Problem to work on: Every line holding the string "Blender" should be gathered.

Data shown:
========
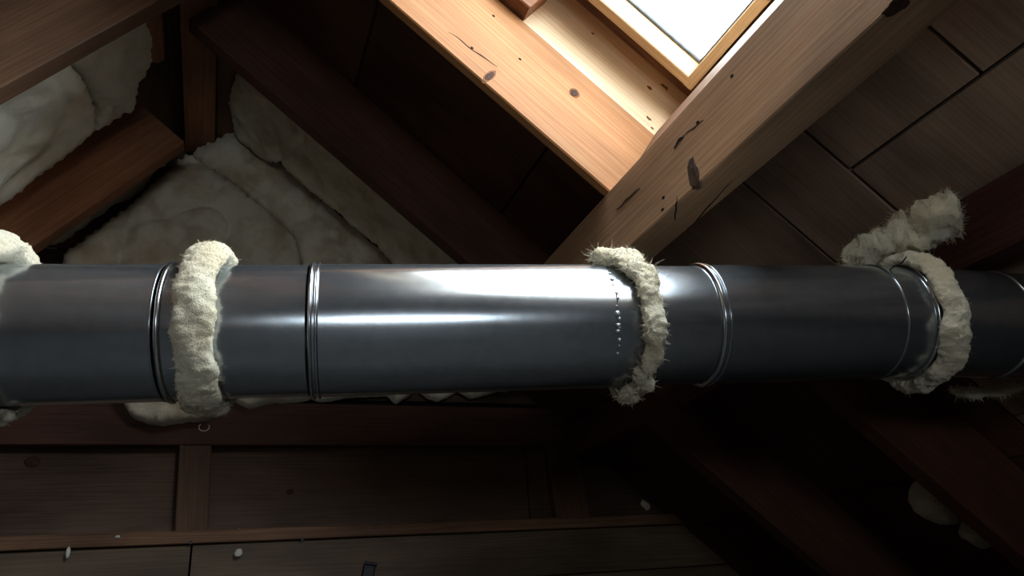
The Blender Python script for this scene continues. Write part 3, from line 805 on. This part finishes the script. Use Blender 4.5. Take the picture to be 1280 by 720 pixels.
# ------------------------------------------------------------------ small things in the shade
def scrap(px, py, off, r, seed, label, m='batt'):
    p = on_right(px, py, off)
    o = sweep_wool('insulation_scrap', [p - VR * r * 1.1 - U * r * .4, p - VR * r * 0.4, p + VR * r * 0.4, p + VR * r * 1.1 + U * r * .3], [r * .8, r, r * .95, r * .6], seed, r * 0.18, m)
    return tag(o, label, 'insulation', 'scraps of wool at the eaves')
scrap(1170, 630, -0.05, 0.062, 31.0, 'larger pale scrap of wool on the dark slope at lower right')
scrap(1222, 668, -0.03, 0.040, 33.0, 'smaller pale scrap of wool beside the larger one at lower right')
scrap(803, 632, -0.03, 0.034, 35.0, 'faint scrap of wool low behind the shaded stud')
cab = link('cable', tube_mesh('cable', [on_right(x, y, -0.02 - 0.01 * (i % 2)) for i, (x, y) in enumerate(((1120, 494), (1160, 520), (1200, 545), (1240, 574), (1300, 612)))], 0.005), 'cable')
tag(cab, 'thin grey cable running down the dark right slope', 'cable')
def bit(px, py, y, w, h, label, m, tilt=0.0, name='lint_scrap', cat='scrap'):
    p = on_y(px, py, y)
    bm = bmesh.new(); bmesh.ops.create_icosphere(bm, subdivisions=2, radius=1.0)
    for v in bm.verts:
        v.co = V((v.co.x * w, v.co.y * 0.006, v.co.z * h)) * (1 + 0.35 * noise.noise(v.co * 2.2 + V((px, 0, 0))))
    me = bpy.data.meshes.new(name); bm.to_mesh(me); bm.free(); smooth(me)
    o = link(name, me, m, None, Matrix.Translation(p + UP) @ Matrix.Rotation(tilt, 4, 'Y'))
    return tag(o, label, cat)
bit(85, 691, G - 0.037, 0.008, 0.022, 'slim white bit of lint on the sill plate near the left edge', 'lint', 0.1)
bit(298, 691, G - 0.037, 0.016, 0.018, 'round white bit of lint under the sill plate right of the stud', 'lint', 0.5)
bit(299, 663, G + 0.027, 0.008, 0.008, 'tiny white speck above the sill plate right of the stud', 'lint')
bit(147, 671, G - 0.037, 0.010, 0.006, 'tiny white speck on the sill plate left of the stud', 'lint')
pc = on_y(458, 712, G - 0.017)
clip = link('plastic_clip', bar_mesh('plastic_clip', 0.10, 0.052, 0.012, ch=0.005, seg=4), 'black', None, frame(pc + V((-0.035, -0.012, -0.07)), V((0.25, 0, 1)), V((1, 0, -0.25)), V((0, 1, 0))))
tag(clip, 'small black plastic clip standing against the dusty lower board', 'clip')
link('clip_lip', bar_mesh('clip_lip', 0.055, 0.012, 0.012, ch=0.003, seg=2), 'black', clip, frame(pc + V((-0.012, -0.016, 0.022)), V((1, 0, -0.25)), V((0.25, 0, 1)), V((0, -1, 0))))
========
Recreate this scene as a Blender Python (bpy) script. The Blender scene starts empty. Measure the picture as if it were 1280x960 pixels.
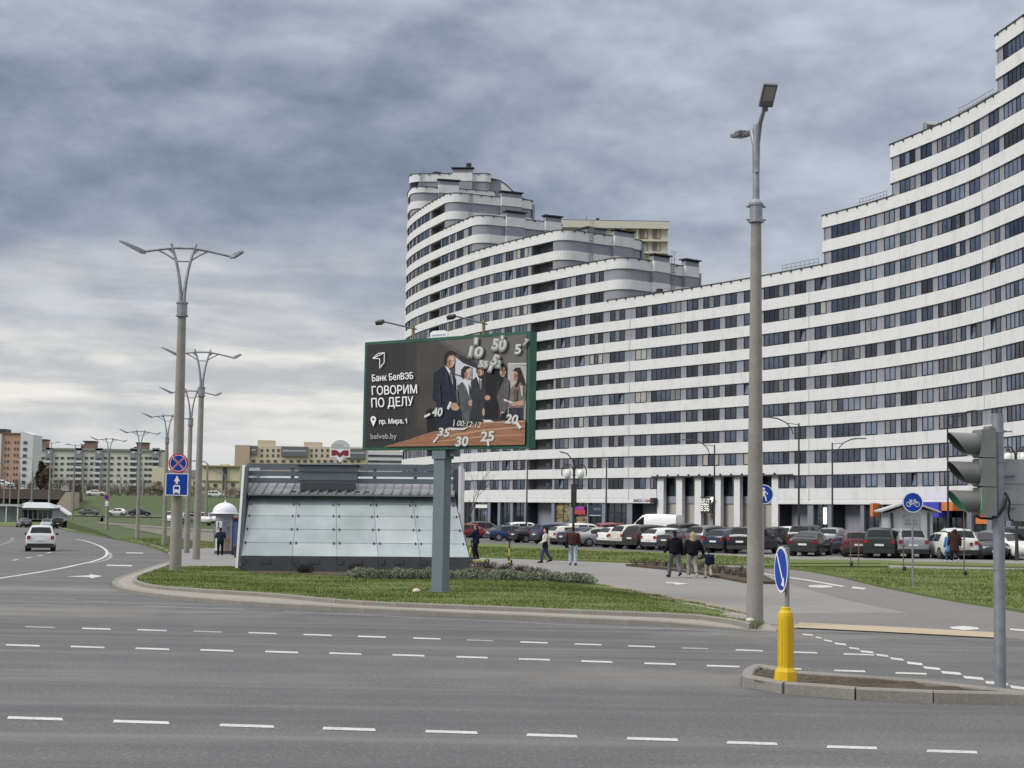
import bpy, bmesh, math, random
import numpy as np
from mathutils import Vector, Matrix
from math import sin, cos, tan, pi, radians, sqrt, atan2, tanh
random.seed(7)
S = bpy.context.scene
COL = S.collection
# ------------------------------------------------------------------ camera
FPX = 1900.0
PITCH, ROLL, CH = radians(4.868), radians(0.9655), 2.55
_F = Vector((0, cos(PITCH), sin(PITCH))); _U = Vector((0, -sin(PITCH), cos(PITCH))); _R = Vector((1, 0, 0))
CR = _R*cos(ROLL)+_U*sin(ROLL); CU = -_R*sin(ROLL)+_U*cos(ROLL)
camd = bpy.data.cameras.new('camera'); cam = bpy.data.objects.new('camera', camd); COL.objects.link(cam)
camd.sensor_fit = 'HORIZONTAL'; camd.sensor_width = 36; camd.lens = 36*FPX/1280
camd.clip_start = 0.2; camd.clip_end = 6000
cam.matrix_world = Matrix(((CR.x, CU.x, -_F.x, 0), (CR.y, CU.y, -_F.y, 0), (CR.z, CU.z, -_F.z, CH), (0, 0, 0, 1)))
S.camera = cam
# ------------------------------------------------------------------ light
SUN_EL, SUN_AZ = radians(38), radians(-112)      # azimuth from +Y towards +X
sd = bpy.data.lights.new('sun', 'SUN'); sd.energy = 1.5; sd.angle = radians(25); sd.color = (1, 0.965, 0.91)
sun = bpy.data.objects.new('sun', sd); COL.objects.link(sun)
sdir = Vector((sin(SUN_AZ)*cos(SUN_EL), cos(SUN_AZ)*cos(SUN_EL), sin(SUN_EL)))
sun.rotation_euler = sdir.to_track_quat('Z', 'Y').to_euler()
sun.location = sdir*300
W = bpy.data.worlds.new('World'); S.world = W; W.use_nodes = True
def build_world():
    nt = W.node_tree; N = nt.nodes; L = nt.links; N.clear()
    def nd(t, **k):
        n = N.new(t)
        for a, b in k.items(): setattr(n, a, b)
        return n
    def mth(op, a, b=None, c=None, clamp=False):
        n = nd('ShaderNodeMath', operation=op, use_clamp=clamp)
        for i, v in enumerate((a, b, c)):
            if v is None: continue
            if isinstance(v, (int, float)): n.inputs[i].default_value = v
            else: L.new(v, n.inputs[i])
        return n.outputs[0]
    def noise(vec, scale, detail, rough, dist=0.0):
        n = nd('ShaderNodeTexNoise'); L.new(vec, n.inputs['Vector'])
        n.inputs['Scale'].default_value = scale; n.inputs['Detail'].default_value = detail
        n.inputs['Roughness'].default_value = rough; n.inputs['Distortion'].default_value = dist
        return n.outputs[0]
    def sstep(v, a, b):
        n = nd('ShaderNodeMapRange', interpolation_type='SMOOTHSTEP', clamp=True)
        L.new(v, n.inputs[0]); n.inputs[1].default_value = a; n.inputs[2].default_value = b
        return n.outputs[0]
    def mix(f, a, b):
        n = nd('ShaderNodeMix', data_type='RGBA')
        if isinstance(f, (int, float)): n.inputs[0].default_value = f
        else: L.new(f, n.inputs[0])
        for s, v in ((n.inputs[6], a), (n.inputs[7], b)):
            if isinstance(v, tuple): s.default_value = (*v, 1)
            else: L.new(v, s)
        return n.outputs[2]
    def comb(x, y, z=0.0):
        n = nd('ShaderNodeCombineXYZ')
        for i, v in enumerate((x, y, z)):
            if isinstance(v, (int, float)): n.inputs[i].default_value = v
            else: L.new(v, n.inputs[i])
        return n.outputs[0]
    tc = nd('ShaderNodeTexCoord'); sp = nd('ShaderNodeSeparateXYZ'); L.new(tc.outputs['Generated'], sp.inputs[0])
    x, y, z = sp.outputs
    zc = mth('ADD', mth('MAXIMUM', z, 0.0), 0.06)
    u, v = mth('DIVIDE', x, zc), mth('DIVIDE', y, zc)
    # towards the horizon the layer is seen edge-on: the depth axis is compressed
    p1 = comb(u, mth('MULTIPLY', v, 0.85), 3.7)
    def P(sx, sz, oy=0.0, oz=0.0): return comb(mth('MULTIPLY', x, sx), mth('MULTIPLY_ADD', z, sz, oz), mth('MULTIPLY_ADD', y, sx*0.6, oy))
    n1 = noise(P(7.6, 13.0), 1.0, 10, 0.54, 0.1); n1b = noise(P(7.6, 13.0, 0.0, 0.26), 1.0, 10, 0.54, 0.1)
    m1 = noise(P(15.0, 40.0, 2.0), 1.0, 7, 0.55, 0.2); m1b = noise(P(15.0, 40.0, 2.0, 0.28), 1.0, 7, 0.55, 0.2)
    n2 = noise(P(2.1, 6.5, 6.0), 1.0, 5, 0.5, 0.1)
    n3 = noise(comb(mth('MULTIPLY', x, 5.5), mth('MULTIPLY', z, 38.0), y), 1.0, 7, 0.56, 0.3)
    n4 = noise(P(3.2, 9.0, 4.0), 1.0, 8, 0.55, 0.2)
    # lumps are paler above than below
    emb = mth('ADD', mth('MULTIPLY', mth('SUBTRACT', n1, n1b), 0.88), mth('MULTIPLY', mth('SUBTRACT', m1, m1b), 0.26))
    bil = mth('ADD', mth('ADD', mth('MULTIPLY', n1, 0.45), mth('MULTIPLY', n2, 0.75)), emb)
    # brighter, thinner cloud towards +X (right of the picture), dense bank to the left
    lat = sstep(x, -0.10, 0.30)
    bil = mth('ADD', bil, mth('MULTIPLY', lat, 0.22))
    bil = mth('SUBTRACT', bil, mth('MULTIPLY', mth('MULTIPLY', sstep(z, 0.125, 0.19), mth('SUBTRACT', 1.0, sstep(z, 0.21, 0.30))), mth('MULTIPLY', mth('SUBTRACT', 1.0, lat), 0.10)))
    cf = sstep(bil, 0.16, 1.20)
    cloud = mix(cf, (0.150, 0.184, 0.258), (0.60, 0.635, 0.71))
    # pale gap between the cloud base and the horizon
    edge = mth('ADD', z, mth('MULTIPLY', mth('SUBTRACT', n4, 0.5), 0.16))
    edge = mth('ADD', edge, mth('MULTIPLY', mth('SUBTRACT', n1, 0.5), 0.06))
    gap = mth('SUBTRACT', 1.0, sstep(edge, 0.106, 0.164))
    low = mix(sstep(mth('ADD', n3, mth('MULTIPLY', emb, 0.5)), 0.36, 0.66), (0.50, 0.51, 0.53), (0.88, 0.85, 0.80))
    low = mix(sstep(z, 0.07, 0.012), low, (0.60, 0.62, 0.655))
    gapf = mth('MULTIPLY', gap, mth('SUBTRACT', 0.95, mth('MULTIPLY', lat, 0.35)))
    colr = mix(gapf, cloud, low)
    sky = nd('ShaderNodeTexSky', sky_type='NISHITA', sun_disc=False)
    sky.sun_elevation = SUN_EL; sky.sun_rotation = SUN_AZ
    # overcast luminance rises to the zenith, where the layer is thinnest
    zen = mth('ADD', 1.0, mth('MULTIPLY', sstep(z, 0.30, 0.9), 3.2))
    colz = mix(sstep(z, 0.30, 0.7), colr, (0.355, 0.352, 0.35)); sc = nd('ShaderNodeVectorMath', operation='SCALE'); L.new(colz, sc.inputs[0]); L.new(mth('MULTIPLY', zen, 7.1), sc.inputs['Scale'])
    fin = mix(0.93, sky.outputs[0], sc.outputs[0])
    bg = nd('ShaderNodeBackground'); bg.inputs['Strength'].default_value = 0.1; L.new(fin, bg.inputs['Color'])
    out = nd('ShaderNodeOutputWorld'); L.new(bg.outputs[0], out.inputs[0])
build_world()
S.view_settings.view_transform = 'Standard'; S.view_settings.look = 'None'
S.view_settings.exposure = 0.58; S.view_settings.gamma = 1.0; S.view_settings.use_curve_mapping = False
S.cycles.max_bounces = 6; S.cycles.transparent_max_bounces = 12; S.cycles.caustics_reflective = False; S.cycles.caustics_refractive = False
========
Written response:
The Blender Python script for this scene continues. Write part 3, from line 805 on. This part finishes the script. Use Blender 4.5. Take the picture to be 1280 by 720 pixels.
Recreate this scene as a Blender Python (bpy) script. The Blender scene starts empty. Measure the picture as if it were 1280x960 pixels.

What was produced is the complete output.